Lee Surprenant (Mar 16 2022 at 12:25):
In our implementation, only certain functions will work on repeating fields (i.e. an "input collection" with more than one item).
I am never sure if this is correct or not...are all functions supposed to work over multiple elements?
If not, is there a way to tell if a function should work over multiple inputs?
Recently this came up on https://chat.fhir.org/#narrow/stream/179175-argonaut/topic/Conditions.20warning.20constraint.20bug and so I thought that would be a good example to drive discussion.
Bryn Rhodes (Mar 16 2022 at 14:24):
In the type system, yes, everything is a collection, but certain functions require singleton collections, as documented in the signature of the function. From the Functions topic:
If the function expects the argument passed to a parameter to be a single value (e.g. startsWith(prefix: String)) and it is passed an argument that evaluates to a collection with multiple items, or to a collection with an item that is not of the required type (or cannot be converted to the required type), the evaluation of the expression will end and an error will be signaled to the calling environment.
Bryn Rhodes (Mar 16 2022 at 14:25):
So if the signature indicates the argument is of some type, rather than a collection
, then it expects a singleton of that type.
Lee Surprenant (Mar 16 2022 at 15:58):
thanks Bryn.
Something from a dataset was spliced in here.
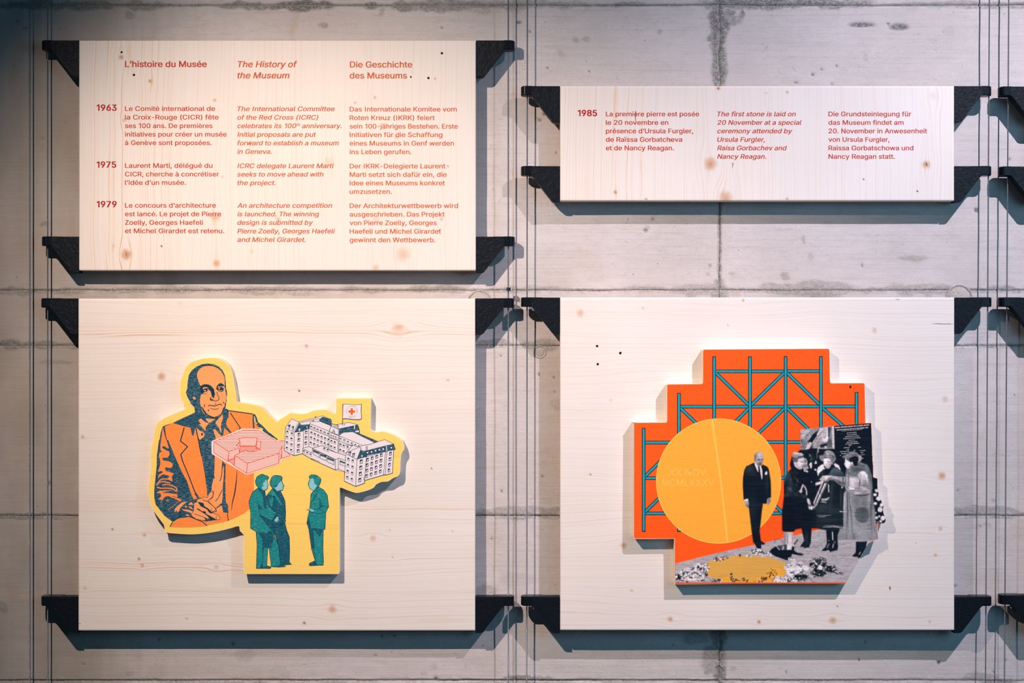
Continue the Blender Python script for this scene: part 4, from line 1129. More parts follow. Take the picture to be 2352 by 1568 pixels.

I read that section as being specific to the arguments/parameters of a function (passed within ()
) and not to the input collection. is that wrong?
Lee Surprenant (Mar 16 2022 at 16:12):
In some cases, the function definition explicitly states that an input collection must have a single item.
For example, for toString() : String
it says:
If the input collection contains multiple items, the evaluation of the expression will end and signal an error to the calling environment.
Lee Surprenant (Mar 16 2022 at 16:13):
But other methods, like length() : Integer
have no indication one way or the other
Returns the length of the input string. If the input collection is empty ({ }), the result is empty.
Lee Surprenant (Mar 16 2022 at 16:14):
What should length()
do if the input is a collection?
Lee Surprenant (Mar 16 2022 at 16:27):
FWIW there are just a few functions that don't define what they should do (I thought there were more)...so maybe the answer is to open a JIRA so that we can get clarifications on each one individually?